- Requirement
Pull out every line with the word "part".
### Source material ###
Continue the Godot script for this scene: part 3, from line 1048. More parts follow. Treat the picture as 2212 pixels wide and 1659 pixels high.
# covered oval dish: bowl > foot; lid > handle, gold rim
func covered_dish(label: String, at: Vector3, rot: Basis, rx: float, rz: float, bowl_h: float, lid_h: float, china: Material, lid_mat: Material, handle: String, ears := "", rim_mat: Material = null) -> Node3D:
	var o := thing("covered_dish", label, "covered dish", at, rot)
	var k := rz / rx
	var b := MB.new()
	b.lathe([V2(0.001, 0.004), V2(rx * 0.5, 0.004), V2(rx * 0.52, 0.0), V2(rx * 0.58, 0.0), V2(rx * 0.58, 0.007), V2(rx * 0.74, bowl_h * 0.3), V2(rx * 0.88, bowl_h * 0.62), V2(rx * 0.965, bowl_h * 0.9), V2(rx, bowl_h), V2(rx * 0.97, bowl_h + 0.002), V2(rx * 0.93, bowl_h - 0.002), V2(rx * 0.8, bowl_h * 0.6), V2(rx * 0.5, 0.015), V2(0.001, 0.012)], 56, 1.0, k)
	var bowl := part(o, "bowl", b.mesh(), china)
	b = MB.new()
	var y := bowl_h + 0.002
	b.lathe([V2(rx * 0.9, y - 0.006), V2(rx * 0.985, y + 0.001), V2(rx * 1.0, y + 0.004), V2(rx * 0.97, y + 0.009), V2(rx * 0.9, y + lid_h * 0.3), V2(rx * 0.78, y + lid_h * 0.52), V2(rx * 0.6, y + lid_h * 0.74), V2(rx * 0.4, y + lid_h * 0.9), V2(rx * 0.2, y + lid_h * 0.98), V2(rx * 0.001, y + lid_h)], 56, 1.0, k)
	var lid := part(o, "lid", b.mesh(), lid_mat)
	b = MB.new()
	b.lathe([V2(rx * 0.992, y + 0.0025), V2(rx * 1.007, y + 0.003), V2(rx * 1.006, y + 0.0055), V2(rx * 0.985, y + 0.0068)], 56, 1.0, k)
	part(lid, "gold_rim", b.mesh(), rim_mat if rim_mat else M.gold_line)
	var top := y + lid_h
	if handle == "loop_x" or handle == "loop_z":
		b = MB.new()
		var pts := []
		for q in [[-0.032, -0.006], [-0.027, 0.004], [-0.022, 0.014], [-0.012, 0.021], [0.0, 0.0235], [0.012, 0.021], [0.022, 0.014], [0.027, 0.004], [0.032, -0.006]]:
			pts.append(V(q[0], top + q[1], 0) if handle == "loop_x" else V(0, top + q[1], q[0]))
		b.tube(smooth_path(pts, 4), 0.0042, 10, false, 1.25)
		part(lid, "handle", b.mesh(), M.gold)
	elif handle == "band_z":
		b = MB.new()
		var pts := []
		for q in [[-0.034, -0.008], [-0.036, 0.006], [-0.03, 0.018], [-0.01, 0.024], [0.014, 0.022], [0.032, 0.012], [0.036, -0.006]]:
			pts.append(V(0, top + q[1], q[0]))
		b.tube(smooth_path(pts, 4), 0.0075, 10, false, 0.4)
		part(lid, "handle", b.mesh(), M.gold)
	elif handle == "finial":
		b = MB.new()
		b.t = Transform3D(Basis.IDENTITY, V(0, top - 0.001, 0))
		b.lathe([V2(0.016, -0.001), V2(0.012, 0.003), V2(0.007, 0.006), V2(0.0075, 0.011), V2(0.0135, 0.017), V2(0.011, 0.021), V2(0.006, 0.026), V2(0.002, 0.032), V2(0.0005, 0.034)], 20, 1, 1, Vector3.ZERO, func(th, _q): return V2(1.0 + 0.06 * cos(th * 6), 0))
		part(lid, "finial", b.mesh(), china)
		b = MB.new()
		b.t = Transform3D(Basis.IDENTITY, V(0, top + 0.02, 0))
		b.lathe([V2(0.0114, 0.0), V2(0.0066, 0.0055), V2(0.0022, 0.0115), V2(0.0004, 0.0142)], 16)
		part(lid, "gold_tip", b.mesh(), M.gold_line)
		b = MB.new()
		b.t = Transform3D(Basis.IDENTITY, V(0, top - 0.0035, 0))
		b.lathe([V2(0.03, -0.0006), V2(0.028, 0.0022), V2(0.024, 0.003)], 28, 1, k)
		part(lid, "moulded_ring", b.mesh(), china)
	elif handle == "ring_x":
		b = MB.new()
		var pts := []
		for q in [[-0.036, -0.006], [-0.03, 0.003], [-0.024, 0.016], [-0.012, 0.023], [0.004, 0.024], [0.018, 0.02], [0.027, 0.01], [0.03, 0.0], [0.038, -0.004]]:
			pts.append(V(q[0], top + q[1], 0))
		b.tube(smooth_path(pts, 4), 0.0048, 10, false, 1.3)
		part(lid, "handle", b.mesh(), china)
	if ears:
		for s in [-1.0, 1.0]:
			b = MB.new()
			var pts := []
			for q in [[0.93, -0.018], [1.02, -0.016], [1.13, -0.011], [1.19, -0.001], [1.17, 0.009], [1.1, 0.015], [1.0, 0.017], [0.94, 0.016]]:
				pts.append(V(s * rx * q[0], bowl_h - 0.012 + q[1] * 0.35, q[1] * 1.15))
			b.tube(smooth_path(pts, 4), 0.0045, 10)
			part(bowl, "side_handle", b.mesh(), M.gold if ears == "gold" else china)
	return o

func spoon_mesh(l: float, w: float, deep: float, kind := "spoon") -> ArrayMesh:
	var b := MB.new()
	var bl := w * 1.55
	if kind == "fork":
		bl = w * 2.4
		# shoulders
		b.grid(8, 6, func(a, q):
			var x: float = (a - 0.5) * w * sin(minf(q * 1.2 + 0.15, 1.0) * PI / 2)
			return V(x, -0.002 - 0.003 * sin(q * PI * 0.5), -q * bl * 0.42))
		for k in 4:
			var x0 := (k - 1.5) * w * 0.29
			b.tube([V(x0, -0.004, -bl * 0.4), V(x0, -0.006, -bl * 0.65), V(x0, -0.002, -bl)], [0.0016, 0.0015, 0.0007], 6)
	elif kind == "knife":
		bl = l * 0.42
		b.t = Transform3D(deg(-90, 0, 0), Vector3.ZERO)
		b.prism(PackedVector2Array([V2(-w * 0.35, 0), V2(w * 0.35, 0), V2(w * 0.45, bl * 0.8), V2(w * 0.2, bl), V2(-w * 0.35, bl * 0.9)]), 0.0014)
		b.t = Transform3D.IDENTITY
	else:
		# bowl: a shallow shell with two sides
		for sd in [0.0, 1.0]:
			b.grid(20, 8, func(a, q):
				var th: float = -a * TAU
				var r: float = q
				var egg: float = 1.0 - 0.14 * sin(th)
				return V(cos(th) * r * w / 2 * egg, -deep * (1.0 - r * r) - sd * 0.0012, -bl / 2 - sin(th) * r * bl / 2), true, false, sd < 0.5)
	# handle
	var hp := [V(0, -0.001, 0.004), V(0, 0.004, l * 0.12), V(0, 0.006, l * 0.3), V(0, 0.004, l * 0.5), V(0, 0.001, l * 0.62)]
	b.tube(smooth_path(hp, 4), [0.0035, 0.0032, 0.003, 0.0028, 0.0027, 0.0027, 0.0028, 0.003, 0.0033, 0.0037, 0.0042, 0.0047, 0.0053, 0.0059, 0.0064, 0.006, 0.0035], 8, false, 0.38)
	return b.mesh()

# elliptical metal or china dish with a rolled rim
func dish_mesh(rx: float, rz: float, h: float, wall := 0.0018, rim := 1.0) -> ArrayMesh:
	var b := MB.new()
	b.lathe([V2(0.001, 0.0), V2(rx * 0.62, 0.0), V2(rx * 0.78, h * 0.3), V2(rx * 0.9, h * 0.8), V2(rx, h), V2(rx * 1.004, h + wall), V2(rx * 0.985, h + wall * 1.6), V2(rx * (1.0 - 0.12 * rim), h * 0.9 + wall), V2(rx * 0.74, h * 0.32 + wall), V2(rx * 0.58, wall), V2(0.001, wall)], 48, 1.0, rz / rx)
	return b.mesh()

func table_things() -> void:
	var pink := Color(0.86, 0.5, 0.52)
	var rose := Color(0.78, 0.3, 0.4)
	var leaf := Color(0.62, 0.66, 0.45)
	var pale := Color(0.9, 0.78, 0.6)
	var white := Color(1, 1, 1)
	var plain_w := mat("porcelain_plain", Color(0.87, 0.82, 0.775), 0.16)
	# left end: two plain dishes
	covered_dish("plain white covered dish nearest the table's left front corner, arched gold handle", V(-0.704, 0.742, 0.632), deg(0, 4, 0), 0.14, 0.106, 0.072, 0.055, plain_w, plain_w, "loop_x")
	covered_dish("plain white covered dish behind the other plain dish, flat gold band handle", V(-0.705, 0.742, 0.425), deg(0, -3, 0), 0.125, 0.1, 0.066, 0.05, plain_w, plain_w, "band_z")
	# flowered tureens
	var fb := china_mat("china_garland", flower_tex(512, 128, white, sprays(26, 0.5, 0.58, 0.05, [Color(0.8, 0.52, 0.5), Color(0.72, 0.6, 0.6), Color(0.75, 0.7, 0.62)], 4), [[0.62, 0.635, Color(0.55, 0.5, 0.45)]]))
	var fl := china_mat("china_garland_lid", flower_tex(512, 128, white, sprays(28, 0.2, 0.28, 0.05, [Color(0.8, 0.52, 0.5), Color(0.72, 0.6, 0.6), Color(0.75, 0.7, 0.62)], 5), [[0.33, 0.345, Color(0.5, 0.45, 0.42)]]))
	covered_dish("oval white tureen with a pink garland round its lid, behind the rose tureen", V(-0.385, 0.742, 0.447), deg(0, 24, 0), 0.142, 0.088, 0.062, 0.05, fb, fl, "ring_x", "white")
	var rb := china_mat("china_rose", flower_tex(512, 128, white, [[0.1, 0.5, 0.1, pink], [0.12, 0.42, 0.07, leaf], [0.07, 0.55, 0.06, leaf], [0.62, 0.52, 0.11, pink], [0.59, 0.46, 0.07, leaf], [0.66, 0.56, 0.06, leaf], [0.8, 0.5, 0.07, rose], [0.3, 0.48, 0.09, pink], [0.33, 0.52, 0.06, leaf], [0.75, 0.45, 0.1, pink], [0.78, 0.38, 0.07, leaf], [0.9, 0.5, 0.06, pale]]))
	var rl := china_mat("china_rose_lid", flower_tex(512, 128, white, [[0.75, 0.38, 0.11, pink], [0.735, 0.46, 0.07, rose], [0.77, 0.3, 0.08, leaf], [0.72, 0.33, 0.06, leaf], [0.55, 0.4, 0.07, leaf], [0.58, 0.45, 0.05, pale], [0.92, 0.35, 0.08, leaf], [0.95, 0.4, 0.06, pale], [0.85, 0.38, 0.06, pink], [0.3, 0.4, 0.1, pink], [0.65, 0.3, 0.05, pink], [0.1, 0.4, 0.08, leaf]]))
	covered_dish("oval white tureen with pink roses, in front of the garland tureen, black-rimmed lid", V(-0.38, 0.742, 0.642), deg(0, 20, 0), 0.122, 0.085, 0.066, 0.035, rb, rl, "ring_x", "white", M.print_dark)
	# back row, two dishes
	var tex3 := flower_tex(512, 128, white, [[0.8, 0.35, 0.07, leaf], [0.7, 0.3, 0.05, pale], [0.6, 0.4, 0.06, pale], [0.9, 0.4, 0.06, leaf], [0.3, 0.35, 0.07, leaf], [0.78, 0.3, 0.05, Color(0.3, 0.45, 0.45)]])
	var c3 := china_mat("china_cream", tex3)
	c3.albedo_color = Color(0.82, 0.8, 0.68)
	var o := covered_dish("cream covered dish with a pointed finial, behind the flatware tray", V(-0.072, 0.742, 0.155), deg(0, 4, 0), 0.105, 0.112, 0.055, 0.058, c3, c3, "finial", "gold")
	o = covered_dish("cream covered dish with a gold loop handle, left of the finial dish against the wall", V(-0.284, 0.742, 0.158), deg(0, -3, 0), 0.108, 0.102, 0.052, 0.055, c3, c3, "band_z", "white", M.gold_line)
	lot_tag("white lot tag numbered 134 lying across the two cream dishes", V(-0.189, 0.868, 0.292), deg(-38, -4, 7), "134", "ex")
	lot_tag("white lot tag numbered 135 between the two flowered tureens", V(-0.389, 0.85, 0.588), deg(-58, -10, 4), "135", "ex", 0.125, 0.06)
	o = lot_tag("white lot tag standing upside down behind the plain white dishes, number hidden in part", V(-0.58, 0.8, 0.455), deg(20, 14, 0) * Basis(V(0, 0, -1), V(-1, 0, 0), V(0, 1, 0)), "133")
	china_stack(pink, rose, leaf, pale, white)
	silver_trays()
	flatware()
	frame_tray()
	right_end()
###
- Written solution
Continue the Godot script for this scene: part 3, from line 1048. More parts follow. Treat the picture as 2212 pixels wide and 1659 pixels high.
	var bowl := part(o, "bowl", b.mesh(), china)
	var lid := part(o, "lid", b.mesh(), lid_mat)
	part(lid, "gold_rim", b.mesh(), rim_mat if rim_mat else M.gold_line)
		part(lid, "handle", b.mesh(), M.gold)
		part(lid, "handle", b.mesh(), M.gold)
		part(lid, "finial", b.mesh(), china)
		part(lid, "gold_tip", b.mesh(), M.gold_line)
		part(lid, "moulded_ring", b.mesh(), china)
		part(lid, "handle", b.mesh(), china)
			part(bowl, "side_handle", b.mesh(), M.gold if ears == "gold" else china)
	o = lot_tag("white lot tag standing upside down behind the plain white dishes, number hidden in part", V(-0.58, 0.8, 0.455), deg(20, 14, 0) * Basis(V(0, 0, -1), V(-1, 0, 0), V(0, 1, 0)), "133")